Supplied data
+===+

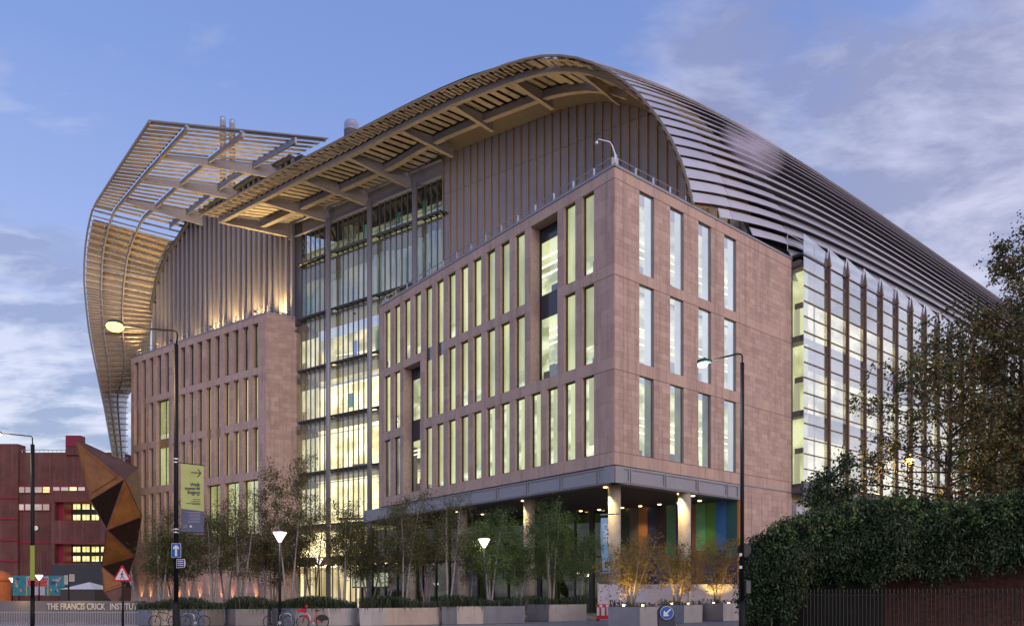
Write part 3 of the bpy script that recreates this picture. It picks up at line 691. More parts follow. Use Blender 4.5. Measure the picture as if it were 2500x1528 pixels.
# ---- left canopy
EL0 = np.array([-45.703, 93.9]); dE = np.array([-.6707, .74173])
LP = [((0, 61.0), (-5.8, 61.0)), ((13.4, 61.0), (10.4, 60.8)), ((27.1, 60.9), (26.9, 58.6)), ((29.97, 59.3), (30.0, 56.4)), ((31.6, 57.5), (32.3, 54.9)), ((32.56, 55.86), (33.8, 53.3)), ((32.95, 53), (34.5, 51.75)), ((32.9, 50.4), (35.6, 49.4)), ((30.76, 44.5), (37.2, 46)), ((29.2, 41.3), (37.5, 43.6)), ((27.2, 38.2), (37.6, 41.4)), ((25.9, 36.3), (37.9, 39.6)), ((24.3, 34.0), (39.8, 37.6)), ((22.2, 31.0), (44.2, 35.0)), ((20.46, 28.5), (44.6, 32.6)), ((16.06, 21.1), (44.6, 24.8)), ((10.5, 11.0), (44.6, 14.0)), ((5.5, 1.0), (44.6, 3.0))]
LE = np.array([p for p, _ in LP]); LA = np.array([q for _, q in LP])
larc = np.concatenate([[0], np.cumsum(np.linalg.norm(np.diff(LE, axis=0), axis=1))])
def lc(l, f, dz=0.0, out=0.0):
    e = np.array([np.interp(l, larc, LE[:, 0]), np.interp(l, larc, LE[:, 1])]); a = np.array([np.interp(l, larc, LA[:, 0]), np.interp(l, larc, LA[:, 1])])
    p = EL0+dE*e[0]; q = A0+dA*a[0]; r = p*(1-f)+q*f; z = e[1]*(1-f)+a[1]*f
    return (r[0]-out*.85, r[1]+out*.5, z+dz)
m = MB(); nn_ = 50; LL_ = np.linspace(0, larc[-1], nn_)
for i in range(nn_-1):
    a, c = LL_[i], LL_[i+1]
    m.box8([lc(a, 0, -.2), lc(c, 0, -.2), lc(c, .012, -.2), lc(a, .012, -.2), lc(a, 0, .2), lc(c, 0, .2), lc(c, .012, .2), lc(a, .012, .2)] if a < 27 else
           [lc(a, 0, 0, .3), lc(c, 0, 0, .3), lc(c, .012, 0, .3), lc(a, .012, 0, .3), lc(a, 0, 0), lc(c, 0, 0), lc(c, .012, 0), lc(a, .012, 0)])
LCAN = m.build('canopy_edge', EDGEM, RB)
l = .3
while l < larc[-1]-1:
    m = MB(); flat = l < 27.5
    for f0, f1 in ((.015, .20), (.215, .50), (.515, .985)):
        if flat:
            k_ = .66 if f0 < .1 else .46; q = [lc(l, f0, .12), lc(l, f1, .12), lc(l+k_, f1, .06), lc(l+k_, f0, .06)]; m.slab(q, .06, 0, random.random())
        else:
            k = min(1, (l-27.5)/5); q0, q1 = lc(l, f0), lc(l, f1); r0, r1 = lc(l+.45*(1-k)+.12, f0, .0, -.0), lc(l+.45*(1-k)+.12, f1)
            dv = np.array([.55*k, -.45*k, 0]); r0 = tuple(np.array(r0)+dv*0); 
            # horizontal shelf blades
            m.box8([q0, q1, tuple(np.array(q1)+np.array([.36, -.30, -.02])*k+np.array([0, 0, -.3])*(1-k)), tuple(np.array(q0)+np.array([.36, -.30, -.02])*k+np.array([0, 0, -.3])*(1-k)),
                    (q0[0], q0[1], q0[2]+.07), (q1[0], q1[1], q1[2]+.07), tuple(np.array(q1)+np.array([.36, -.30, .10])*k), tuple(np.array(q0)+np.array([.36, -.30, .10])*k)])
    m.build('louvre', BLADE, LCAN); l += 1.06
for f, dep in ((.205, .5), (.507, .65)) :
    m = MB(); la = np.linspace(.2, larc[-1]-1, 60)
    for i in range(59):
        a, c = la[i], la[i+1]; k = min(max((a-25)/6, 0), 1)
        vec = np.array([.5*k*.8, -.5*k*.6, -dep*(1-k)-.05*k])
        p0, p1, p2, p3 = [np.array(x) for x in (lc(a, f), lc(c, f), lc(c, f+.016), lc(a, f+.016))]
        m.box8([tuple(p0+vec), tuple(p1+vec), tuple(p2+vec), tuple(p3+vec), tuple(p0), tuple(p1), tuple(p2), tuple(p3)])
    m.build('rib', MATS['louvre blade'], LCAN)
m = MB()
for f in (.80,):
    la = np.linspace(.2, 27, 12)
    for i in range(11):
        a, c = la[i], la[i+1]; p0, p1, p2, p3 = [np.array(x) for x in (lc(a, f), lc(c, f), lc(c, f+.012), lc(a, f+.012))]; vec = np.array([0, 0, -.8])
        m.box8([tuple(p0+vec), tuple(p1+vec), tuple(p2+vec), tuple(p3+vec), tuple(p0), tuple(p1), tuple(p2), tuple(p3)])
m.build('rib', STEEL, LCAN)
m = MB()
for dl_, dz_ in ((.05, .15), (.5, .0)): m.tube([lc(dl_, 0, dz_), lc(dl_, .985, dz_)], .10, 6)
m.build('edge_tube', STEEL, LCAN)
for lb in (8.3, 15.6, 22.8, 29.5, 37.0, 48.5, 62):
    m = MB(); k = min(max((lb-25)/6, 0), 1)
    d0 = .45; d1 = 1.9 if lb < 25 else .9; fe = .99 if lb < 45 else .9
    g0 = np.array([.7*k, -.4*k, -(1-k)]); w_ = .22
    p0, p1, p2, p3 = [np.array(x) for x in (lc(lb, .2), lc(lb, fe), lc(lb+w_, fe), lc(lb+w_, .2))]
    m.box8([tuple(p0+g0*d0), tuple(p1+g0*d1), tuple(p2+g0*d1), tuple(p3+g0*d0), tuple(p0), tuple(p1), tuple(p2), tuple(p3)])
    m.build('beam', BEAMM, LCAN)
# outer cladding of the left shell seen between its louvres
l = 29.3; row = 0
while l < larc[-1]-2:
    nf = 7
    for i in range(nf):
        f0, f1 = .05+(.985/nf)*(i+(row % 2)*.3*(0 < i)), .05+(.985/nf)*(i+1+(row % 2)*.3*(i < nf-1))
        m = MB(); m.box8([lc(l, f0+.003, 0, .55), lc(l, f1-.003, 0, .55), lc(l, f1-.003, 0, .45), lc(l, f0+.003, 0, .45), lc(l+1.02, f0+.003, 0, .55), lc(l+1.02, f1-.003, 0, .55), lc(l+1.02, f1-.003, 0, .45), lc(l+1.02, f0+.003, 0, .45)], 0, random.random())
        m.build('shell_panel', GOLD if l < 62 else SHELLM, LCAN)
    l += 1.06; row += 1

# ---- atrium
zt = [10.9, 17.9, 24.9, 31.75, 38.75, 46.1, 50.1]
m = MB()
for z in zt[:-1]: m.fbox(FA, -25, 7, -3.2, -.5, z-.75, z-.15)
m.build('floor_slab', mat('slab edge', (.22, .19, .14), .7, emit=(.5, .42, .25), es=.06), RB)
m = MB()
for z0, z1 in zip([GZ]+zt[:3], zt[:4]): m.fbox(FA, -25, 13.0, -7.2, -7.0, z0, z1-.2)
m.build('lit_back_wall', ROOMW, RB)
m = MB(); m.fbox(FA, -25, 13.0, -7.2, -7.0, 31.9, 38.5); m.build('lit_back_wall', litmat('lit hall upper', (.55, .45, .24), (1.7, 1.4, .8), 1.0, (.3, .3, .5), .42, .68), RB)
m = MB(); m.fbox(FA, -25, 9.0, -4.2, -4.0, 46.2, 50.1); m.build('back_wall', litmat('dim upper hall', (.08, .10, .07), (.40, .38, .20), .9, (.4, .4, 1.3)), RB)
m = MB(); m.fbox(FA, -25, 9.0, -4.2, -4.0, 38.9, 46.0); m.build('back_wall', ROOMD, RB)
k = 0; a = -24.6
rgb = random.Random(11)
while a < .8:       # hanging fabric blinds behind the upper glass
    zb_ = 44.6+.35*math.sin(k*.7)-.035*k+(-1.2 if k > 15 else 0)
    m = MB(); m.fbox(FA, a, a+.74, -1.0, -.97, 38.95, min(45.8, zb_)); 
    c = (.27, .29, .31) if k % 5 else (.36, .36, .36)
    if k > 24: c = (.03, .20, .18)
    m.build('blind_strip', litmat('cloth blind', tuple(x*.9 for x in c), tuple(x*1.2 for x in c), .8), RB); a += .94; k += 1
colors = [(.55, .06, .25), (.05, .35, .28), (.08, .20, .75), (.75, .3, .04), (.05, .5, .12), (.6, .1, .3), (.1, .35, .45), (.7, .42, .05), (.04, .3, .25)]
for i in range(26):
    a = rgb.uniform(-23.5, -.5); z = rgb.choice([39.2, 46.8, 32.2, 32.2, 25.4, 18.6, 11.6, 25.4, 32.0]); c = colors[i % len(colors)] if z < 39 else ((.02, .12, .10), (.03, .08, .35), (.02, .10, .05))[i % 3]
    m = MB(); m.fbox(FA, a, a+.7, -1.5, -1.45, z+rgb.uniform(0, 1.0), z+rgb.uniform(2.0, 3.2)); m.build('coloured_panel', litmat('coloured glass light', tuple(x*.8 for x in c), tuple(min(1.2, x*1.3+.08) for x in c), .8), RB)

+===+

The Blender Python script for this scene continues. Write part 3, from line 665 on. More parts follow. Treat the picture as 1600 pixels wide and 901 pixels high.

+===+

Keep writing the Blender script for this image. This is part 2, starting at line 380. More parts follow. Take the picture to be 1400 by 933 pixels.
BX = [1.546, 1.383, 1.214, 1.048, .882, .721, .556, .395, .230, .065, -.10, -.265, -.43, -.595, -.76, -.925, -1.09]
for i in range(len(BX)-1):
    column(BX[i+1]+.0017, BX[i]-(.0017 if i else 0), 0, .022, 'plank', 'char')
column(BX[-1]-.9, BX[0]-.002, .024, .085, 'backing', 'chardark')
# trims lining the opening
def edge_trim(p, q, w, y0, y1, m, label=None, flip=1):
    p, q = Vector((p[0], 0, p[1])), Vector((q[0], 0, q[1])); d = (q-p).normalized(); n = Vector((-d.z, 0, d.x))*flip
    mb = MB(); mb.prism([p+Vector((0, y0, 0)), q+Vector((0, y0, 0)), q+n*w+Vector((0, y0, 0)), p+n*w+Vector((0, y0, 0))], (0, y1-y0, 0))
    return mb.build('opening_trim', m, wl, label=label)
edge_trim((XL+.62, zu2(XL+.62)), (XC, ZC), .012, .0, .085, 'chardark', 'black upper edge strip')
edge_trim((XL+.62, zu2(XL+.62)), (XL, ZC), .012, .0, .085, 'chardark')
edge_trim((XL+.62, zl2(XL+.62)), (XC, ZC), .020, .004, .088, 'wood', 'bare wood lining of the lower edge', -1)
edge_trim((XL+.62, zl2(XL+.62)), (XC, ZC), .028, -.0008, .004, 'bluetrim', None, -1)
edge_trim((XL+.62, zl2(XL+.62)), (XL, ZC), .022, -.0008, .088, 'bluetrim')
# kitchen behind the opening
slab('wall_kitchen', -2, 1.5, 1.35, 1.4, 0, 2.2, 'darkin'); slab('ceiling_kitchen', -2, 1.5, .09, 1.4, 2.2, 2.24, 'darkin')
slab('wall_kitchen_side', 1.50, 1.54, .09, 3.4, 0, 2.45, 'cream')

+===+

Directions for this task
Your answer should be a single number: the count of lines in these records that hold the string "Write".

Reply
2